* [Record list]:
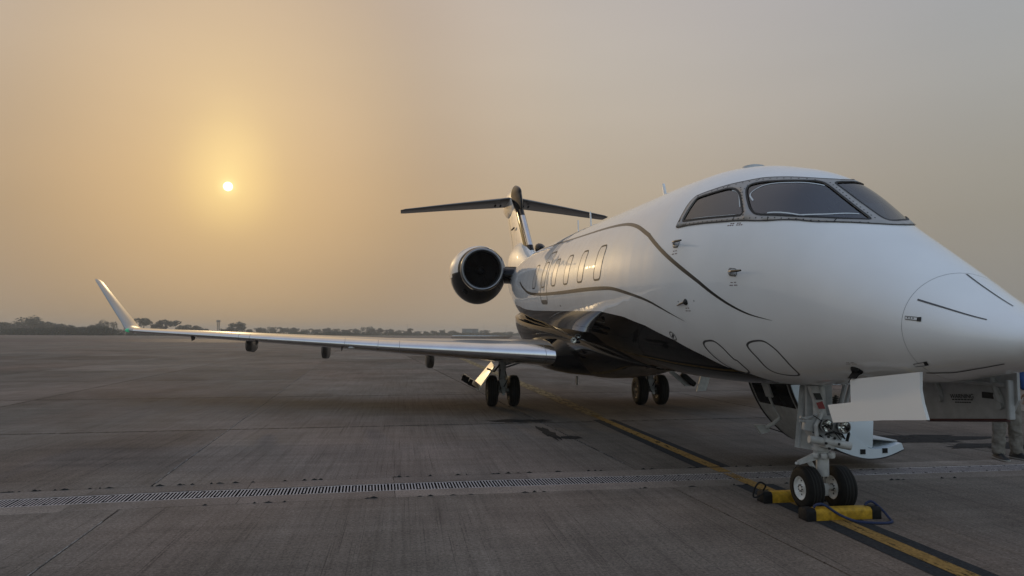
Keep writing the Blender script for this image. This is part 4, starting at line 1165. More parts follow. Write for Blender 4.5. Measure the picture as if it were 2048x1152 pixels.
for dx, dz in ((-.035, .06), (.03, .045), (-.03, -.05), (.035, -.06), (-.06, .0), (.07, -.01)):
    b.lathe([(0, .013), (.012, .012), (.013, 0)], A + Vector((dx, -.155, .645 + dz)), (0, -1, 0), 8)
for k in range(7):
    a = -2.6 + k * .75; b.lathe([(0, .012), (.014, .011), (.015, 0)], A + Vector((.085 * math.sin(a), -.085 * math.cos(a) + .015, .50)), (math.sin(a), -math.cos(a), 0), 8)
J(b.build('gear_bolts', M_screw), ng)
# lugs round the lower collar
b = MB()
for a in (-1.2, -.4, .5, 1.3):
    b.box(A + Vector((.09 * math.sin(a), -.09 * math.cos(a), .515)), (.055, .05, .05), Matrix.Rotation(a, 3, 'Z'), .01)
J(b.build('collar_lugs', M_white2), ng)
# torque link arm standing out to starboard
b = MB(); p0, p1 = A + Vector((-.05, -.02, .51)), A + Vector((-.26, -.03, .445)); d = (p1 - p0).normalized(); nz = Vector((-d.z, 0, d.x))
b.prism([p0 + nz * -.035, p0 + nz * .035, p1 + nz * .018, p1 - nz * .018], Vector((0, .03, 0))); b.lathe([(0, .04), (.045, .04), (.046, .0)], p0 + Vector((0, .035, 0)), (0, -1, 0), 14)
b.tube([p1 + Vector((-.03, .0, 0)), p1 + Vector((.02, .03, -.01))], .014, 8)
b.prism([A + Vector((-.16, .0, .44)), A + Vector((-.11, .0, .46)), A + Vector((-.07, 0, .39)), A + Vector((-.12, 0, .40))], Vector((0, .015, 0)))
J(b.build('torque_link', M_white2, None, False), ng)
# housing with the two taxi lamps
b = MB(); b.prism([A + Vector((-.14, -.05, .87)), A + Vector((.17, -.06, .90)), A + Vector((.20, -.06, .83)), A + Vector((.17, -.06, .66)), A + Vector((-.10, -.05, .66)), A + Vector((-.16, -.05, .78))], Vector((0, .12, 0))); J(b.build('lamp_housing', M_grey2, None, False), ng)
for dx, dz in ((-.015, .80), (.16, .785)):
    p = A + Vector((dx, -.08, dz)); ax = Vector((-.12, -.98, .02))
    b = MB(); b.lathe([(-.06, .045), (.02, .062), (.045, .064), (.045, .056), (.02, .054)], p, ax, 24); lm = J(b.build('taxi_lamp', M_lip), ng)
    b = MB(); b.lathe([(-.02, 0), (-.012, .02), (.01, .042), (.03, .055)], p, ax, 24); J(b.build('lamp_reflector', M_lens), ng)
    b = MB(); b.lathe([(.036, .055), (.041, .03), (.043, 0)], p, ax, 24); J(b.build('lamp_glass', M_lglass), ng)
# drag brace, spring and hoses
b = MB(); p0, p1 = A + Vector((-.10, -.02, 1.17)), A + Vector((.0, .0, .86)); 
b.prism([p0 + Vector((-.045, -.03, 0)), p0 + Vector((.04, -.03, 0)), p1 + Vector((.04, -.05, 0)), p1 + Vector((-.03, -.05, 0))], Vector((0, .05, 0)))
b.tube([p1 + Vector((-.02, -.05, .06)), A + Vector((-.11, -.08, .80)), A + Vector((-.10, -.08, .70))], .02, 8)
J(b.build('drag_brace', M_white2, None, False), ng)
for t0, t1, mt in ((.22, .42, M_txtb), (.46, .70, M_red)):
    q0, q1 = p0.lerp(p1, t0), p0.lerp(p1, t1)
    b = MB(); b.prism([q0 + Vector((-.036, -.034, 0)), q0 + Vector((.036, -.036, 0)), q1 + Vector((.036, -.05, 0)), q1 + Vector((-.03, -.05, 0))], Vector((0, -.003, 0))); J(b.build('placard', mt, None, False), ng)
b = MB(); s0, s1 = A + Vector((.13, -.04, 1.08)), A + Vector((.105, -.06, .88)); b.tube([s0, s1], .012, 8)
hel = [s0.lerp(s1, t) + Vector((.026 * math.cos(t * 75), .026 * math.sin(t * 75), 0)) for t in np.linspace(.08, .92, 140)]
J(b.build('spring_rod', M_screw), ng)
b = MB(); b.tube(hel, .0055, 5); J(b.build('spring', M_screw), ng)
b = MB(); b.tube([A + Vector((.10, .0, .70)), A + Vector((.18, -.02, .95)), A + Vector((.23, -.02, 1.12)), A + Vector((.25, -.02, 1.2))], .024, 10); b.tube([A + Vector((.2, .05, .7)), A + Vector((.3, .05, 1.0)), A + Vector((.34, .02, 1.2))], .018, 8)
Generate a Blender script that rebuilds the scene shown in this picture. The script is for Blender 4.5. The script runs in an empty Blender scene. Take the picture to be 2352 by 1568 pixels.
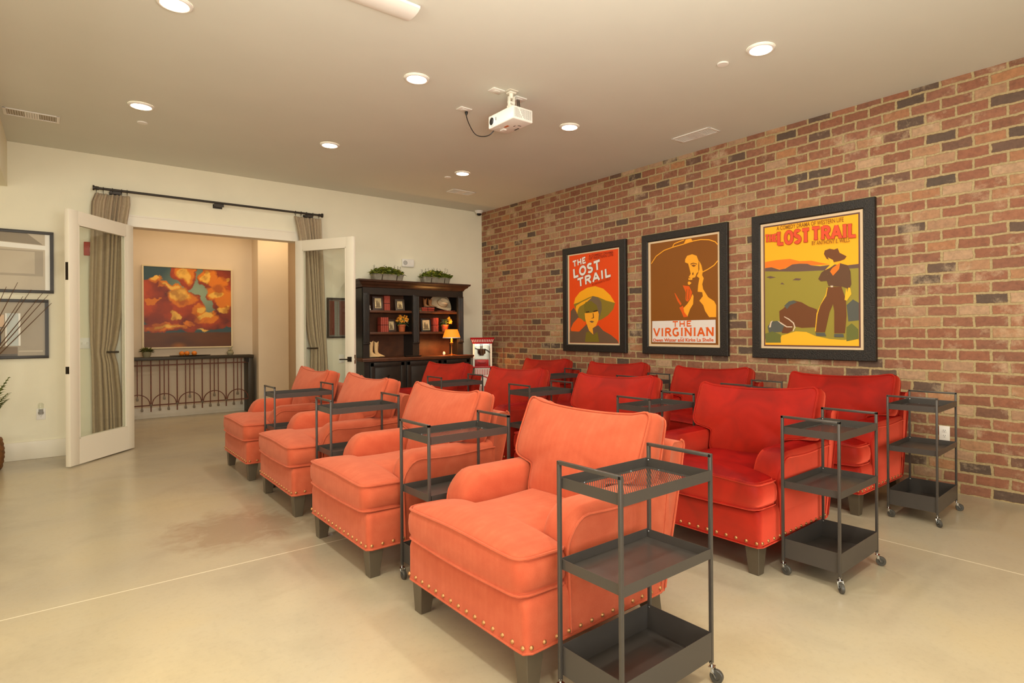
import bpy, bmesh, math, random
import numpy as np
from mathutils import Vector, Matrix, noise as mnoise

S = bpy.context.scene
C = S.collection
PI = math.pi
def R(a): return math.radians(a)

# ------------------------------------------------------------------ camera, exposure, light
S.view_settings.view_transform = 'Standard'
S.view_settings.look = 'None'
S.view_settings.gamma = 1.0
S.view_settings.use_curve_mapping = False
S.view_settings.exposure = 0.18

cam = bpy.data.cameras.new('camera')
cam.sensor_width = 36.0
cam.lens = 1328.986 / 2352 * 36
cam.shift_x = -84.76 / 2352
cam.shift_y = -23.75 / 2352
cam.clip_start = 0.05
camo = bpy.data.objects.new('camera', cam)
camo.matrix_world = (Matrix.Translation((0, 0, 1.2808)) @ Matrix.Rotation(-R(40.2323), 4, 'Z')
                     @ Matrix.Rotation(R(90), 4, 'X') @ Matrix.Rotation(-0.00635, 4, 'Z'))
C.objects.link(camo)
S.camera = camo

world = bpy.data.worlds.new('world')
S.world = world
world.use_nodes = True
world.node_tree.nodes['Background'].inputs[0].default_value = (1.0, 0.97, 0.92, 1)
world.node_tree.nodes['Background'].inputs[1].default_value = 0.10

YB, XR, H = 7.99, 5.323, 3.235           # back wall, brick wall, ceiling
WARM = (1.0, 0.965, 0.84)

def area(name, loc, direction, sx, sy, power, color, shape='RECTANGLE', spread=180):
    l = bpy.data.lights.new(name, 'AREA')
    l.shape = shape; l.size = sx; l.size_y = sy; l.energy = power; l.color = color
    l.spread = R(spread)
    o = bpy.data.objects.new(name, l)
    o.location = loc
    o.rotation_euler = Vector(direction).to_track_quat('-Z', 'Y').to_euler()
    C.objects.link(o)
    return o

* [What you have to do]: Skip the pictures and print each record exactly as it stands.

* [Output of the exercise]:
Keep writing the Blender script for this image. This is part 4, starting at line 1165. More parts follow. Write for Blender 4.5. Measure the picture as if it were 2048x1152 pixels.
for dx, dz in ((-.035, .06), (.03, .045), (-.03, -.05), (.035, -.06), (-.06, .0), (.07, -.01)):
    b.lathe([(0, .013), (.012, .012), (.013, 0)], A + Vector((dx, -.155, .645 + dz)), (0, -1, 0), 8)
for k in range(7):
    a = -2.6 + k * .75; b.lathe([(0, .012), (.014, .011), (.015, 0)], A + Vector((.085 * math.sin(a), -.085 * math.cos(a) + .015, .50)), (math.sin(a), -math.cos(a), 0), 8)
J(b.build('gear_bolts', M_screw), ng)
# lugs round the lower collar
b = MB()
for a in (-1.2, -.4, .5, 1.3):
    b.box(A + Vector((.09 * math.sin(a), -.09 * math.cos(a), .515)), (.055, .05, .05), Matrix.Rotation(a, 3, 'Z'), .01)
J(b.build('collar_lugs', M_white2), ng)
# torque link arm standing out to starboard
b = MB(); p0, p1 = A + Vector((-.05, -.02, .51)), A + Vector((-.26, -.03, .445)); d = (p1 - p0).normalized(); nz = Vector((-d.z, 0, d.x))
b.prism([p0 + nz * -.035, p0 + nz * .035, p1 + nz * .018, p1 - nz * .018], Vector((0, .03, 0))); b.lathe([(0, .04), (.045, .04), (.046, .0)], p0 + Vector((0, .035, 0)), (0, -1, 0), 14)
b.tube([p1 + Vector((-.03, .0, 0)), p1 + Vector((.02, .03, -.01))], .014, 8)
b.prism([A + Vector((-.16, .0, .44)), A + Vector((-.11, .0, .46)), A + Vector((-.07, 0, .39)), A + Vector((-.12, 0, .40))], Vector((0, .015, 0)))
J(b.build('torque_link', M_white2, None, False), ng)
# housing with the two taxi lamps
b = MB(); b.prism([A + Vector((-.14, -.05, .87)), A + Vector((.17, -.06, .90)), A + Vector((.20, -.06, .83)), A + Vector((.17, -.06, .66)), A + Vector((-.10, -.05, .66)), A + Vector((-.16, -.05, .78))], Vector((0, .12, 0))); J(b.build('lamp_housing', M_grey2, None, False), ng)
for dx, dz in ((-.015, .80), (.16, .785)):
    p = A + Vector((dx, -.08, dz)); ax = Vector((-.12, -.98, .02))
    b = MB(); b.lathe([(-.06, .045), (.02, .062), (.045, .064), (.045, .056), (.02, .054)], p, ax, 24); lm = J(b.build('taxi_lamp', M_lip), ng)
    b = MB(); b.lathe([(-.02, 0), (-.012, .02), (.01, .042), (.03, .055)], p, ax, 24); J(b.build('lamp_reflector', M_lens), ng)
    b = MB(); b.lathe([(.036, .055), (.041, .03), (.043, 0)], p, ax, 24); J(b.build('lamp_glass', M_lglass), ng)
# drag brace, spring and hoses
b = MB(); p0, p1 = A + Vector((-.10, -.02, 1.17)), A + Vector((.0, .0, .86)); 
b.prism([p0 + Vector((-.045, -.03, 0)), p0 + Vector((.04, -.03, 0)), p1 + Vector((.04, -.05, 0)), p1 + Vector((-.03, -.05, 0))], Vector((0, .05, 0)))
b.tube([p1 + Vector((-.02, -.05, .06)), A + Vector((-.11, -.08, .80)), A + Vector((-.10, -.08, .70))], .02, 8)
J(b.build('drag_brace', M_white2, None, False), ng)
for t0, t1, mt in ((.22, .42, M_txtb), (.46, .70, M_red)):
    q0, q1 = p0.lerp(p1, t0), p0.lerp(p1, t1)
    b = MB(); b.prism([q0 + Vector((-.036, -.034, 0)), q0 + Vector((.036, -.036, 0)), q1 + Vector((.036, -.05, 0)), q1 + Vector((-.03, -.05, 0))], Vector((0, -.003, 0))); J(b.build('placard', mt, None, False), ng)
b = MB(); s0, s1 = A + Vector((.13, -.04, 1.08)), A + Vector((.105, -.06, .88)); b.tube([s0, s1], .012, 8)
hel = [s0.lerp(s1, t) + Vector((.026 * math.cos(t * 75), .026 * math.sin(t * 75), 0)) for t in np.linspace(.08, .92, 140)]
J(b.build('spring_rod', M_screw), ng)
b = MB(); b.tube(hel, .0055, 5); J(b.build('spring', M_screw), ng)
b = MB(); b.tube([A + Vector((.10, .0, .70)), A + Vector((.18, -.02, .95)), A + Vector((.23, -.02, 1.12)), A + Vector((.25, -.02, 1.2))], .024, 10); b.tube([A + Vector((.2, .05, .7)), A + Vector((.3, .05, 1.0)), A + Vector((.34, .02, 1.2))], .018, 8)
Generate a Blender script that rebuilds the scene shown in this picture. The script is for Blender 4.5. The script runs in an empty Blender scene. Take the picture to be 2352 by 1568 pixels.
import bpy, bmesh, math, random
import numpy as np
from mathutils import Vector, Matrix, noise as mnoise

S = bpy.context.scene
C = S.collection
PI = math.pi
def R(a): return math.radians(a)

# ------------------------------------------------------------------ camera, exposure, light
S.view_settings.view_transform = 'Standard'
S.view_settings.look = 'None'
S.view_settings.gamma = 1.0
S.view_settings.use_curve_mapping = False
S.view_settings.exposure = 0.18

cam = bpy.data.cameras.new('camera')
cam.sensor_width = 36.0
cam.lens = 1328.986 / 2352 * 36
cam.shift_x = -84.76 / 2352
cam.shift_y = -23.75 / 2352
cam.clip_start = 0.05
camo = bpy.data.objects.new('camera', cam)
camo.matrix_world = (Matrix.Translation((0, 0, 1.2808)) @ Matrix.Rotation(-R(40.2323), 4, 'Z')
                     @ Matrix.Rotation(R(90), 4, 'X') @ Matrix.Rotation(-0.00635, 4, 'Z'))
C.objects.link(camo)
S.camera = camo

world = bpy.data.worlds.new('world')
S.world = world
world.use_nodes = True
world.node_tree.nodes['Background'].inputs[0].default_value = (1.0, 0.97, 0.92, 1)
world.node_tree.nodes['Background'].inputs[1].default_value = 0.10

YB, XR, H = 7.99, 5.323, 3.235           # back wall, brick wall, ceiling
WARM = (1.0, 0.965, 0.84)

def area(name, loc, direction, sx, sy, power, color, shape='RECTANGLE', spread=180):
    l = bpy.data.lights.new(name, 'AREA')
    l.shape = shape; l.size = sx; l.size_y = sy; l.energy = power; l.color = color
    l.spread = R(spread)
    o = bpy.data.objects.new(name, l)
    o.location = loc
    o.rotation_euler = Vector(direction).to_track_quat('-Z', 'Y').to_euler()
    C.objects.link(o)
    return o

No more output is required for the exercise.